━━ Records for this task

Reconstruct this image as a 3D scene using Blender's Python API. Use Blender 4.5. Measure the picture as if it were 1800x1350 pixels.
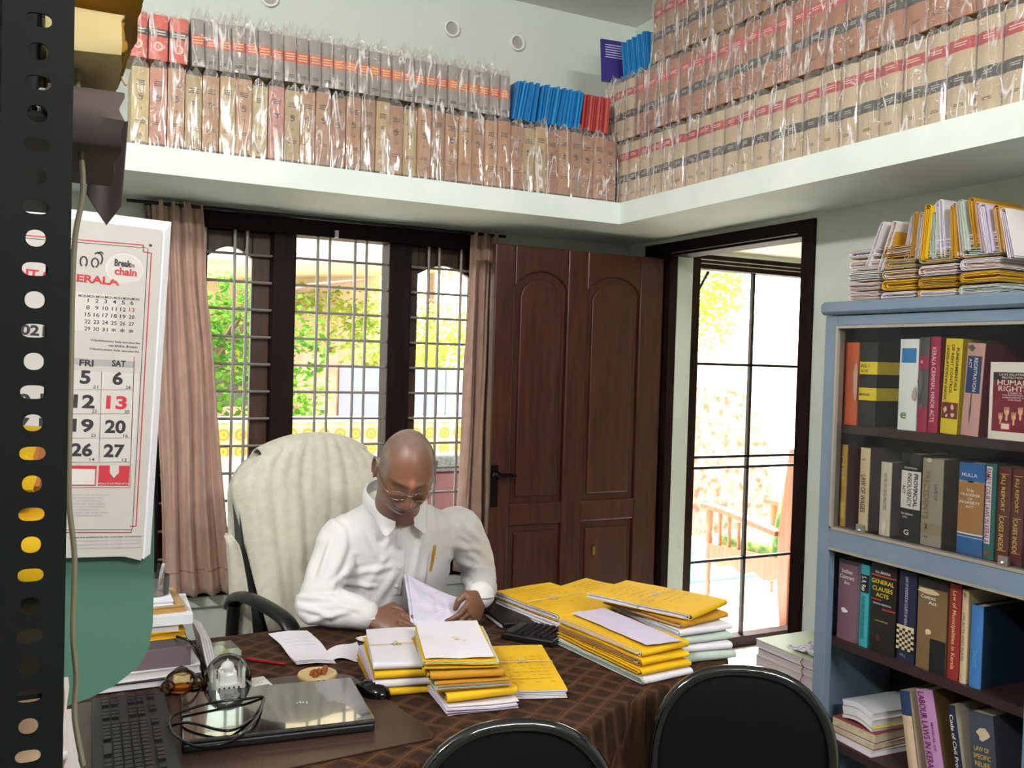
import bpy, math, random
from mathutils import Vector, Matrix, noise, Euler
PI = math.pi
D = bpy.data
for o in list(D.objects): D.objects.remove(o)
scene = bpy.context.scene
C = scene.collection

# ------------------------------------------------------------------ camera
CAM = Vector((0, 0, 1.5308)); FPX = 1605.18
YAW, PITCH, ROLL = 0.4662, -0.0259, 0.0286
fw = Vector((math.sin(YAW)*math.cos(PITCH), math.cos(YAW)*math.cos(PITCH), math.sin(PITCH)))
r0 = Vector((math.cos(YAW), -math.sin(YAW), 0)); u0 = r0.cross(fw)
rt = r0*math.cos(ROLL)+u0*math.sin(ROLL); up = -r0*math.sin(ROLL)+u0*math.cos(ROLL)
cd = D.cameras.new('camera'); cam = D.objects.new('camera', cd); C.objects.link(cam)
cd.sensor_fit = 'HORIZONTAL'; cd.sensor_width = 36; cd.lens = 36*FPX/1800
cd.clip_start = .02; cd.clip_end = 200
cam.matrix_world = Matrix(((rt.x, up.x, -fw.x, CAM.x), (rt.y, up.y, -fw.y, CAM.y), (rt.z, up.z, -fw.z, CAM.z), (0, 0, 0, 1)))
scene.camera = cam

def at(px, py, ax, v):
    """point of the plane ax = v seen at a place of the photo"""
    d = fw+rt*((px-900)/FPX)-up*((py-675)/FPX)
    i = 'xyz'.index(ax); t = (v-CAM[i])/d[i]
    return CAM+d*t

# ------------------------------------------------------------------ light
scene.view_settings.view_transform = 'Standard'; scene.view_settings.look = 'None'
scene.view_settings.exposure = 0.78; scene.view_settings.gamma = 1; scene.view_settings.use_curve_mapping = False
w = D.worlds.new('World'); scene.world = w; w.use_nodes = True
nt = w.node_tree; nt.nodes.clear()
sky = nt.nodes.new('ShaderNodeTexSky'); sky.sky_type = 'NISHITA'; sky.sun_disc = False
sky.sun_elevation = math.radians(55); sky.sun_rotation = math.radians(20); sky.air_density = 1.5; sky.dust_density = 3
bg = nt.nodes.new('ShaderNodeBackground'); bg.inputs[1].default_value = 1.0
hs = nt.nodes.new('ShaderNodeHueSaturation'); hs.inputs['Saturation'].default_value = .45
ow = nt.nodes.new('ShaderNodeOutputWorld')
nt.links.new(sky.outputs[0], hs.inputs['Color']); nt.links.new(hs.outputs[0], bg.inputs[0]); nt.links.new(bg.outputs[0], ow.inputs[0])
SUN_E, SKY_E = 13.0, 1.2
bg.inputs[1].default_value = SKY_E
sd = D.lights.new('sun', 'SUN'); sd.energy = SUN_E; sd.angle = .02; sd.color = (1, .95, .87)
so = D.objects.new('sun', sd); C.objects.link(so)
so.rotation_euler = Vector((-.25, -.60, -1.30)).to_track_quat('-Z', 'Y').to_euler(); so.location = (0, 0, 20)
def tube_lamp(name, loc, size, energy, target, col=(1, .985, .95)):
    l = D.lights.new(name, 'AREA'); l.shape = 'RECTANGLE'; l.size, l.size_y = size; l.energy = energy; l.color = col
    o = D.objects.new(name, l); C.objects.link(o); o.location = loc
    o.rotation_euler = (Vector(target)-Vector(loc)).to_track_quat('-Z', 'Y').to_euler()
    return o
# the room's fluorescent tubes, on the side wall and on the wall behind the photographer
tube_lamp('tube_lamp_side_wall', (-1.2, .9, 3.06), (1.2, .10), 56, (1.5, 2.2, 2.5))
tube_lamp('tube_lamp_rear_wall', (.9, -1.6, 3.04), (1.2, .10), 44, (1.2, 3.2, 2.3))

# ------------------------------------------------------------------ helpers
def lin(c):
    return tuple((x/12.92 if x <= .04045 else ((x+.055)/1.055)**2.4) for x in [q/255 for q in c])
MATS = {}
def mat(name, rgb, rough=.6, metal=0, var=None, bump=None, spec=.5, trans=0, ior=1.45, coat=0, sheen=0, vcol=None, stretch=None):
    """principled material, optional colour variation var=(scale, rgb2, contrast) and bump=(scale, strength, dist)"""
    if name in MATS: return MATS[name]
    m = D.materials.new(name); m.use_nodes = True; n = m.node_tree.nodes; L = m.node_tree.links
    b = n['Principled BSDF']; c = lin(rgb)+(1,)
    b.inputs['Base Color'].default_value = c; b.inputs['Roughness'].default_value = rough; b.inputs['Metallic'].default_value = metal
    b.inputs['Specular IOR Level'].default_value = spec; b.inputs['IOR'].default_value = ior
    if trans: b.inputs['Transmission Weight'].default_value = trans
    if coat: b.inputs['Coat Weight'].default_value = coat; b.inputs['Coat Roughness'].default_value = .1
    if sheen: b.inputs['Sheen Weight'].default_value = sheen
    tc = n.new('ShaderNodeTexCoord'); src = tc.outputs['Object']
    if stretch:
        mp = n.new('ShaderNodeMapping'); mp.inputs['Scale'].default_value = stretch; L.new(src, mp.inputs[0]); src = mp.outputs[0]
    if var:
        t = n.new('ShaderNodeTexNoise'); t.inputs['Scale'].default_value = var[0]; t.inputs['Detail'].default_value = 4; L.new(src, t.inputs['Vector'])
        r = n.new('ShaderNodeValToRGB'); k = var[2] if len(var) > 2 else .25
        r.color_ramp.elements[0].position = .5-k; r.color_ramp.elements[1].position = .5+k
        r.color_ramp.elements[0].color = c; r.color_ramp.elements[1].color = lin(var[1])+(1,)
        L.new(t.outputs[0], r.inputs[0]); L.new(r.outputs[0], b.inputs['Base Color'])
    if vcol:
        a = n.new('ShaderNodeVertexColor'); a.layer_name = vcol; L.new(a.outputs[0], b.inputs['Base Color'])
    if bump:
        t = n.new('ShaderNodeTexNoise'); t.inputs['Scale'].default_value = bump[0]; t.inputs['Detail'].default_value = 5; L.new(src, t.inputs['Vector'])
        q = n.new('ShaderNodeBump'); q.inputs['Strength'].default_value = bump[1]; q.inputs['Distance'].default_value = bump[2] if len(bump) > 2 else .01
        L.new(t.outputs[0], q.inputs['Height']); L.new(q.outputs[0], b.inputs['Normal'])
    MATS[name] = m; return m

def col(rgb, rough=.65):
    """plain material of one colour"""
    return mat('paint %d %d %d %d' % (rgb[0], rgb[1], rgb[2], rough*100), rgb, rough)

TXT = {}
def text_mesh(s):
    if s in TXT: return TXT[s]
    cu = D.curves.new('t', 'FONT'); cu.body = s.strip('~'); cu.size = 1; cu.offset = .035 if s[:1] == '~' else .008; cu.resolution_u = 3; cu.align_x = 'CENTER'
    o = D.objects.new('t', cu); me = D.meshes.new_from_object(o)
    vs = [tuple(v.co) for v in me.vertices]; fs = [tuple(p.vertices) for p in me.polygons]
    D.objects.remove(o); D.curves.remove(cu); D.meshes.remove(me)
    if vs:
        x0 = min(v[0] for v in vs); x1 = max(v[0] for v in vs); y0 = min(v[1] for v in vs); y1 = max(v[1] for v in vs)
        vs = [((v[0]-(x0+x1)/2)/max(x1-x0, 1e-6), (v[1]-(y0+y1)/2)/max(y1-y0, 1e-6)) for v in vs]
        asp = (x1-x0)/max(y1-y0, 1e-6)
    else: asp = 1
    TXT[s] = (vs, fs, asp); return TXT[s]

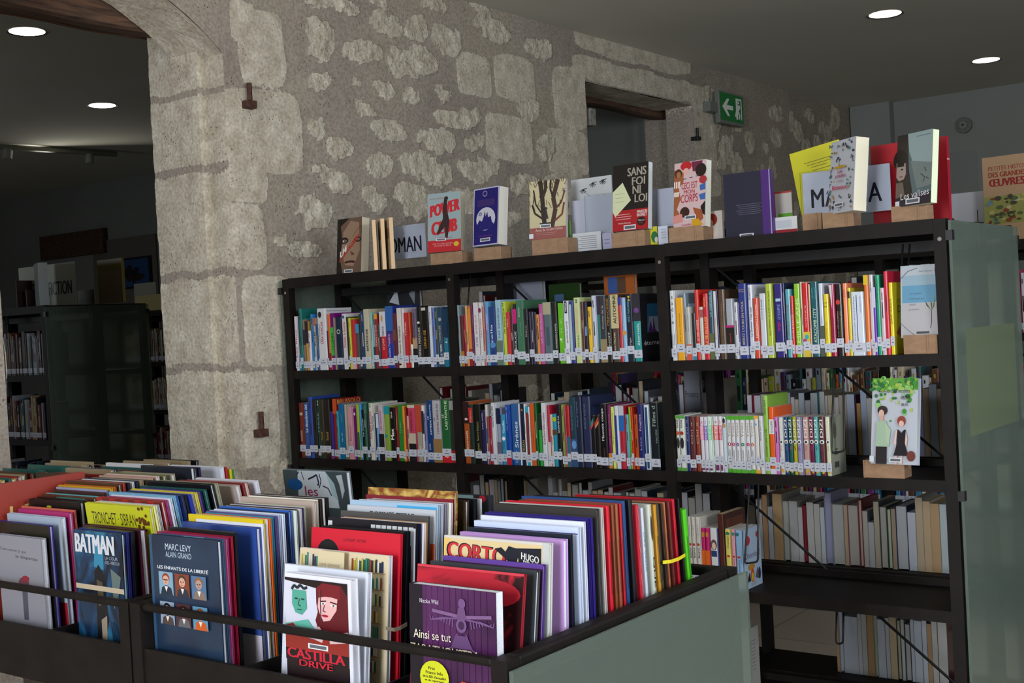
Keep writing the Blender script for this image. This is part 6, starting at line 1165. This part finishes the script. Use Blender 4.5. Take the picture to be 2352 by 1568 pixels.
# rubber bands
def band(pts, m, label):
    o_ = Vector(pts[0]); r = empty('rubber_band', o_); tag(r, label, 'rubber band'); b = MB()
    q = [Vector(p)-o_ for p in pts]
    for i in range(len(q)-1):
        A, C_ = q[i], q[i+1]; b.box(0,0,0,0,0,0) if False else None
        u = Vector((0,0,.0035)); b.quad([A-u, C_-u, C_+u, A+u])
        n = (C_-A).cross(Vector((0,0,1))).normalized()*.0012; b.quad([A-u+n, A+u+n, C_+u+n, C_-u+n]); b.quad([A+u, C_+u, C_+u+n, A+u+n]); b.quad([A-u+n, C_-u+n, C_-u, A-u])
    b.build('band', m, r)
Ya = YR_['a']-.006
band([P(1522,1291,'Y',Ya), P(1540,1289,'Y',Ya-.004), P(1558,1283,'Y',Ya-.004), P(1573,1274,'Y',Ya)], mat('d8c820', .5), 'yellow elastic band around albums near the far end of the bin')
Yb = YR_['b']-.006
band([P(886,1442,'Y',Yb+.0), P(905,1446,'Y',Yb-.004), P(920,1441,'Y',Yb-.004), P(934,1433,'Y',Yb)], mat('b8ac98', .6), 'beige elastic band around the red album')
# floor things seen lower left

# the many distant, mostly hidden books (back half, second shelving, next room) as one object
def absorb(roots, name, label):
    V_ = []; F_ = []; M_ = []; mats = []; mi = {}; Sm = []
    for r in roots:
        for o_ in [r]+list(r.children):
            me = o_.data; n0 = len(V_); mw = r.matrix_world
            V_ += [tuple(mw @ v.co) for v in me.vertices]
            idx = []
            for m_ in me.materials:
                if m_.name not in mi: mi[m_.name] = len(mats); mats.append(m_)
                idx.append(mi[m_.name])
            for p_ in me.polygons: F_.append(tuple(n0+i for i in p_.vertices)); M_.append(idx[p_.material_index])
        for o_ in list(r.children): bpy.data.objects.remove(o_)
        bpy.data.objects.remove(r)
    me = bpy.data.meshes.new(name); me.from_pydata(V_, [], F_)
    for m_ in mats: me.materials.append(m_)
    me.polygons.foreach_set('material_index', M_); me.update()
    o_ = link(name, me); tag(o_, label, 'books', kind='stuff'); return o_
absorb(ABS, 'background_books', 'rows of small books on the rear sides, second shelving and next room shelving')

━━━━

_Problem details_
Give back, word for word, each line from the one containing "Keep writing the" down to the one containing "# floor things seen lower left", including those two lines.

_Correct response_
Keep writing the Blender script for this image. This is part 6, starting at line 1165. This part finishes the script. Use Blender 4.5. Take the picture to be 2352 by 1568 pixels.
# rubber bands
def band(pts, m, label):
    o_ = Vector(pts[0]); r = empty('rubber_band', o_); tag(r, label, 'rubber band'); b = MB()
    q = [Vector(p)-o_ for p in pts]
    for i in range(len(q)-1):
        A, C_ = q[i], q[i+1]; b.box(0,0,0,0,0,0) if False else None
        u = Vector((0,0,.0035)); b.quad([A-u, C_-u, C_+u, A+u])
        n = (C_-A).cross(Vector((0,0,1))).normalized()*.0012; b.quad([A-u+n, A+u+n, C_+u+n, C_-u+n]); b.quad([A+u, C_+u, C_+u+n, A+u+n]); b.quad([A-u+n, C_-u+n, C_-u, A-u])
    b.build('band', m, r)
Ya = YR_['a']-.006
band([P(1522,1291,'Y',Ya), P(1540,1289,'Y',Ya-.004), P(1558,1283,'Y',Ya-.004), P(1573,1274,'Y',Ya)], mat('d8c820', .5), 'yellow elastic band around albums near the far end of the bin')
Yb = YR_['b']-.006
band([P(886,1442,'Y',Yb+.0), P(905,1446,'Y',Yb-.004), P(920,1441,'Y',Yb-.004), P(934,1433,'Y',Yb)], mat('b8ac98', .6), 'beige elastic band around the red album')
# floor things seen lower left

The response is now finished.